Alla riunione di mercoledì prendono parte anche Giancarlo Giorgetti, vaso di coccio tra i vasi di ferro, e Giovanbattista Fazzolari, sottosegretario e custode dell’ortodossia di Fratelli d’ Italia: anni e anni di propaganda anti Mes. Meloni si trova dunque in un certo senso circondata: in Europa sa che ne uscirà male come reputazione dopo un balletto che andava avanti da mesi e in Italia certo ha il problema del partito fondato da Berlusconi che non si prende però lo spavento di aprire una crisi di governo. Come in altri tempi sarebbe stato normale. Il capogruppo di FI Paolo Barelli spiegherà ai deputati l’accelerazione di Meloni e Salvini citando il film “Gioventù bruciata” con la corsa delle auto e la scommessa a chi si ferma per ultimo vicino al precipizio.
Per calcoli politici, mediatici e di sfida interna tra sovranismi prende forma così l’operazione. La riunione fatale di mercoledì vede le seguenti posizioni: Salvini vuole subito il no, Giorgetti è per il sì per una questione di credibilità internazionale (andrebbero raccolte tutte le dichiarazioni del ministro dell’Economia con un’avvertenza: vanno lette sempre al contrario). Meloni e Fazzolari sigillano la maggioranza ascoltando il richiamo della foresta e dando la linea: il nuovo Mes, al contrario di Misery di Stephen King, deve morire.
Sergio Mattarella non viene avvisato di questa scelta. Dalle parti del Quirinale si registra una certa freddezza che arriva a toccare vette di amarezza. Chi ha in mente i discorsi di questi anni del Capo dello stato, europeista convinto, sa che più volte ha ripetuto che l’Italia non può andare da sola, che vince sempre il multilateralismo, che il Mes come l’unione bancaria sono sfide comuni. Tuttavia Meloni va dritta: piegarsi al Patto e far cadere il totem del Mes sarebbe stato troppo.
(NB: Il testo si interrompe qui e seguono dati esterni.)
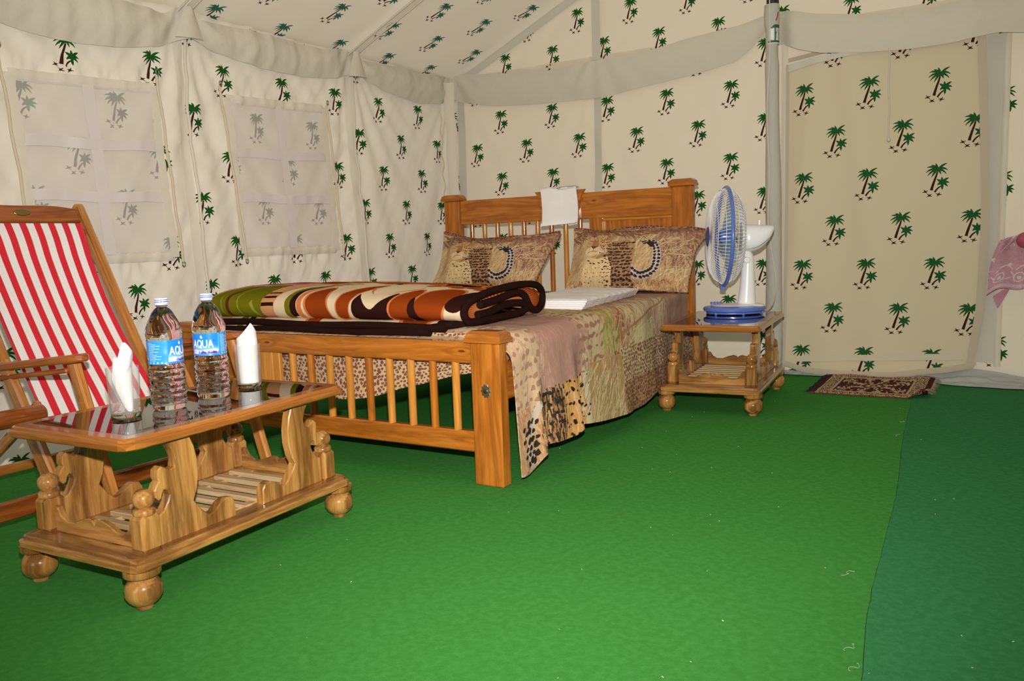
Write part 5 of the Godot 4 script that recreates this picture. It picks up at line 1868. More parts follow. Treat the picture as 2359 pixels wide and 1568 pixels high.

Da Palazzo Chigi minimizzano la portata di questa scelta. Definiscono il no “un’integrazione di relativo interesse e attualità per l’Italia, visto che come elemento principale prevede l’estensione di salvaguardie a banche sistemiche in difficoltà, in un contesto che vede il sistema bancario italiano tra i più solidi in Europa e in Occidente”. Addirittura si spingono a dire che il no “alla ratifica può essere l’occasione per avviare una riflessione in sede europea su nuove ed eventuali modifiche al trattato, più utili all’intera Eurozona”. C’è un dato: a distanza di 36 ore nessuno dal governo ha spiegato il sì dell’Italia al Patto di stabilità. A partire dalla coppia Giorgetti-Meloni.